- _EXERCISE GOAL_
The listing below holds a line with "Model this scene" and a later line with "PI = math.pi". Write out those two lines and every line between them, exactly, and nothing else.

- _EXERCISE DATA_
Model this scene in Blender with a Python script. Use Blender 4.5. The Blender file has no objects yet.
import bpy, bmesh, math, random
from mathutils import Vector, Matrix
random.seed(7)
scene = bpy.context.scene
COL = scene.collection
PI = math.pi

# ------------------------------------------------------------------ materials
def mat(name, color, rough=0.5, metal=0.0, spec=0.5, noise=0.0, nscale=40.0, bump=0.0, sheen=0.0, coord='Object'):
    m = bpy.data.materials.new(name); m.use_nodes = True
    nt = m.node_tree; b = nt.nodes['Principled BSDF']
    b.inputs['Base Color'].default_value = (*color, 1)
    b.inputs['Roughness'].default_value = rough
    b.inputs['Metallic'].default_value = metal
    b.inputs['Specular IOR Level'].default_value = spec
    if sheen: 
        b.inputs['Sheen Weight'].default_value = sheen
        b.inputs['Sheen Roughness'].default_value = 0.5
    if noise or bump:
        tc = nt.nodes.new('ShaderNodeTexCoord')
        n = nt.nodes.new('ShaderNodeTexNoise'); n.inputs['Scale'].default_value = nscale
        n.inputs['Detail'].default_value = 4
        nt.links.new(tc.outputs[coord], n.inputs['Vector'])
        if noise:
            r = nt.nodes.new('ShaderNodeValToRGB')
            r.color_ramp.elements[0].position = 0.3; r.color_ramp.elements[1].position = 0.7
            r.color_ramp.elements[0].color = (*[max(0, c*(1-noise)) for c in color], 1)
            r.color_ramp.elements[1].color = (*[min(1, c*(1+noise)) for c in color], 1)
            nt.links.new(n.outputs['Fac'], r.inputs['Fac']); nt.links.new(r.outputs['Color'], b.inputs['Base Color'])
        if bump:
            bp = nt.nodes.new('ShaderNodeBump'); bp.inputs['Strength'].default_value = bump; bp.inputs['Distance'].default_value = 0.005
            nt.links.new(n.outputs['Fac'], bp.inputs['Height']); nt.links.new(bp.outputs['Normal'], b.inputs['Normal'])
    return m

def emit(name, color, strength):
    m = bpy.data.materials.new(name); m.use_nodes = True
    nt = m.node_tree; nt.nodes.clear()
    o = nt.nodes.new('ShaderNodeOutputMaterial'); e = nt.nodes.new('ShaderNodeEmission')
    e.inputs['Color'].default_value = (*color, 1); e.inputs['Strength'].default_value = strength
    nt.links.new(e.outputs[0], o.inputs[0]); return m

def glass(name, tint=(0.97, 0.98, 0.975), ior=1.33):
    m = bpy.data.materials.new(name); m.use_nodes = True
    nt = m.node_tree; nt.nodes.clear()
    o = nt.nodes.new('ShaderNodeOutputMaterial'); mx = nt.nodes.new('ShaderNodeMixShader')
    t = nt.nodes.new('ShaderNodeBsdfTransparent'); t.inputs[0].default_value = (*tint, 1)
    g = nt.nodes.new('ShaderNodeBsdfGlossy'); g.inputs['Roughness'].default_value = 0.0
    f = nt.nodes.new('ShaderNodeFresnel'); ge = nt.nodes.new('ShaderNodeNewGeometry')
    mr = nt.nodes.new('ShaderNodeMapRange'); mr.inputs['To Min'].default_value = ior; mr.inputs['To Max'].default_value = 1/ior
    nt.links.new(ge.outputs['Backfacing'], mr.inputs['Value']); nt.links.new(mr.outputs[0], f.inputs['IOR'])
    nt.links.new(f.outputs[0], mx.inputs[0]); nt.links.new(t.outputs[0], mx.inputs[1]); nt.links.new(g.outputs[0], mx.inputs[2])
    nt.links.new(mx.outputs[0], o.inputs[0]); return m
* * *
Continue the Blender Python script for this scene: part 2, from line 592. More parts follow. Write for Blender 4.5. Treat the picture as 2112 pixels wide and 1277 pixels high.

- _TASK OUTPUT_
Model this scene in Blender with a Python script. Use Blender 4.5. The Blender file has no objects yet.
import bpy, bmesh, math, random
from mathutils import Vector, Matrix
random.seed(7)
scene = bpy.context.scene
COL = scene.collection
PI = math.pi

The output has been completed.